Ah, this entry is getting too long. I'm not being very concise. Well, the rest of the way, it was basically rolling hills and more food. About 15 miles after pizza, we left the park (at about 5:30), and had a lunch/early dinner stop. I at half a peanut butter sandwich, and still could not satisfy my stomach. Another 15 miles to Hungry Horse, Montana, where it figures I would still be hungry as a horse. We stopped into this amazing homemade ice cream shop, and tried our taste buds at huckleberry ice cream. Of course, I had to get the largest size (which was huge), and it had to come with half huckleberry and half mint chocolate chip. On this trip, I've jumped at every chance I can get at mint chocolate chip ice cream. Speaking of which, I kind of want some now.

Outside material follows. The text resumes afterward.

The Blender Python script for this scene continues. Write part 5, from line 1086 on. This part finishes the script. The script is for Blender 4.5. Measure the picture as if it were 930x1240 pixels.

The end of the ride was obnoxious. The roads were busier than they'd ever been since entering Montana, and the shoulder was totally inconsistent. There was one point where the road was very narrow, only two lanes along a river and no shoulder, and literally in an instant, the road widened probably 40 feet and there were 4 lanes, with a turn lane in the middle, and a wide shoulder.

Okay, Sean, let's wrap it up.

I made it to Whitefish at 8:15, and nearly immediately sat down to eat dinner (pasta, fried chicken, potato salad, bread, and really good brownies). Anyone want to count my calories for the day? 8,000? 10,000? The final person made it in around 9PM, just as it was getting too dark to ride. One of the sweeps had to stay back with the van, which broke down immediately upon leaving the lunch stop outside the park. She didn't get to ride the last 25 miles, because she wouldn't have made it before dark, and I think she was a little upset. Actually, really upset. I mean, she just swept on the longest day of the trip, which is difficult enough, and she was the only one who didn't make it the whole way in. I would have been upset.

Speaking of upset, it's a damn good thing we have a day off. We had eleven days without a break, a total of eight weeks away from anything we'd probably call familiar, and we're all inevitably wearing on each other. Interpersonal tensions are building, personality conflicts are manifesting themselves in new and different ways, and people are just getting belligerent and often overbearing. There are moments when I really feel connected to these people, like when we all are sharing the same breathtaking experience of climbing the Rockies, but then there are moments when I just want to throw rocks at everyone, well at specific people. There are several Bike and Builders (I guess they probably know who they are) who really test me in negative ways, try my patience, and push me to the limits of my sanity. These are the people I need a break from, an extended break would be more desirable than just one day, but alas, we all still need to make it to Vancouver.

And for now, at 1:30, I need to put Bike and Build behind me for as much of the rest of the day as I can, and enjoy Whitefish. Woke up around 8:00, walked over to a really nice health club for a shower, then came to this coffee shop, Montana Coffee Traders, had some really good quiche, and started writing this blog. Next, I need lunch, so it's over to the Red Caboose Diner for something good. This town is really great, a little rustic, a bit more haughty, and a lot of outdoorsy...I think my wallet might suffer a little bit before the day is over. Happy coping.

On a final note, I watched TV for the first time today, basically since starting the trip. It was the Olympics, of course, a water polo battle between foes Serbia and Croatia, but I want to speak for a second about the commercials. Specifically, the slew of ridiculous ads I saw from the John McCain campaign. So I've heard about the other opportunities he's taken to attack Barack Obama, like the one made to equate Obama with Brittney Spears. Sounds like a lowball. I haven't followed it much since leaving the real world, but I'm pretty certain this campaign has become unnecessarily nasty. In that spirit, I then have a few words for Mr. McCain, just to vent some of my frustrations. Please sir, why don't you act your age and go retire to Florida...oh wait, you're from Arizona...in any case, I hear they have great assisted living facilities there. Why not give it up and spend the remaining years of your life reconciling what little dignity you have remaining. Thanks.